Andrushko, Valerie A., Elva C. Torres Pino, and Viviana Bellifemine. "The Burials at Sacsahuaman and Chokepukio: A Bioarchaeological Case Study of Imperialism from the Capital of the Inca Empire." Ñawpa Pacha 28 (2006): 63-92.

Chávez, Sergio J. "The Conventionalized Rules in Pucara Pottery Technology and Iconography: Implications for Socio-political Developments in the Northern Lake Titicaca Basin." PhD diss., Michigan State University, 1992.

———. "The Yaya-Mama Religious Tradition as an Antecedent of Tiwanaku." In Tiwanaku: Ancestors of the Inca, edited by Margaret Young-Sánchez, 70-95. Denver: Denver Art Museum, 2004.

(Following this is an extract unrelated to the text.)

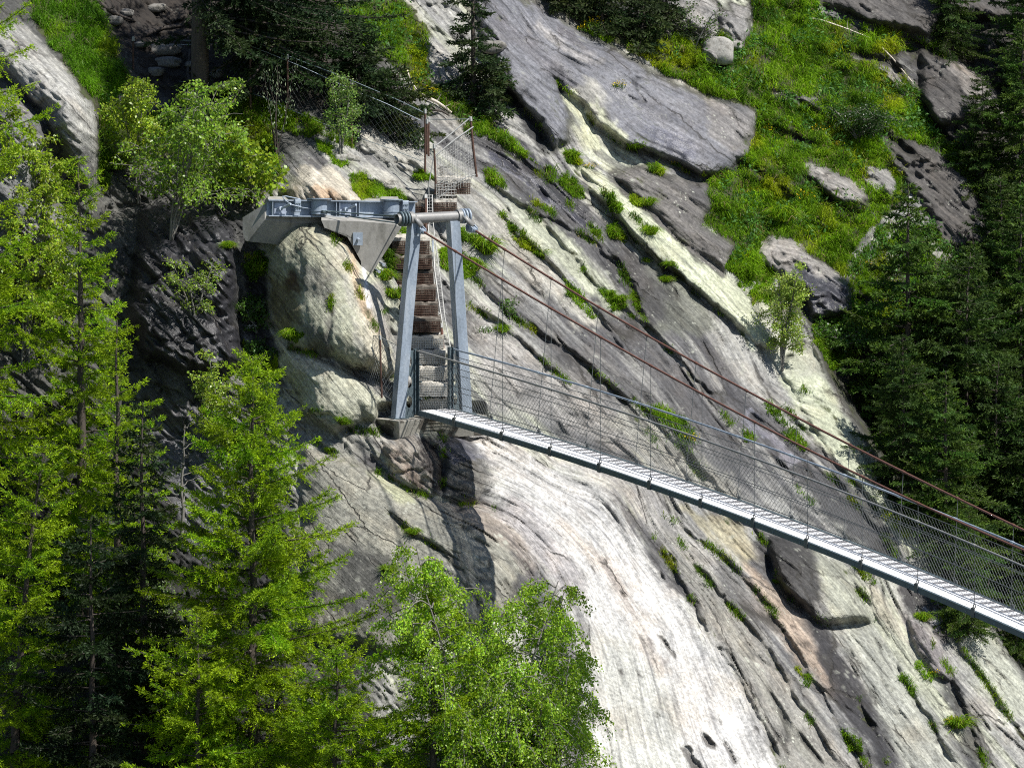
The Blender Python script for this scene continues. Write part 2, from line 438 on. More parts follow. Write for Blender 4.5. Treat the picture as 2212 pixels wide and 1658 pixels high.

Cortéz Billet, Vicente. "Arte Chancay: Concepción ritual del mundo." In Contemporaneidad del arte Chancay. Lima: Cosapi Organización Empresarial and Museo de Arte de Lima, 1998.

Fernández Murillo, María Soledad. Prendedores, topos y mujeres. La Paz: Museo Nacional de Etnografía y Folklore, Fundación Cultural del Banco Central de Bolivia, 2015.


Illescas Cook, Guillermo. La edad del cobre en el Perú. Lima: Consejo Nacional de Ciencia y Tecnología, Ministerio de la Presidencia, 1990.

Museo de Arqueología y Antropología-San Marcos. "El manto blanco de Paracas y la expresión del tejido andino." In Colección Paracas: Joyas Sanmarquinas, 123-125. Lima: Universidad Nacional Mayor de San Marcos, Museo de Arqueología y Antropología de la UNMSM, 2016.


Owen, Bruce D. "The Meanings of Metals: The Inca and Regional Contexts of Quotidian Metals from Machu Picchu." In The 1912 Yale Peruvian Scientific Expedition Collections from Machu Picchu: Metal Artifacts, edited by Richard L. Burger and Lucy C. Salazar, 73-189. New Haven: Yale University Department of Anthropology and the Yale Peabody Museum of Natural History, 2012.


Sawyer, Alan R. The Nathan Cummings Collection of Ancient Peruvian Art (Formerly Wassermann-San Blas Collection). Chicago, 1954.

Velarde, María Inés de, Franco Mora, and Justin Jennings. "Analysis of Metals from Tenahaha." In Tenahaha and the Wari State: A View of the Middle Horizon from the Cotahuasi Valley, edited by Justin Jennings and Willy Yépez Álvarez, 166-180. Tuscaloosa: The University of Alabama Press, 2015.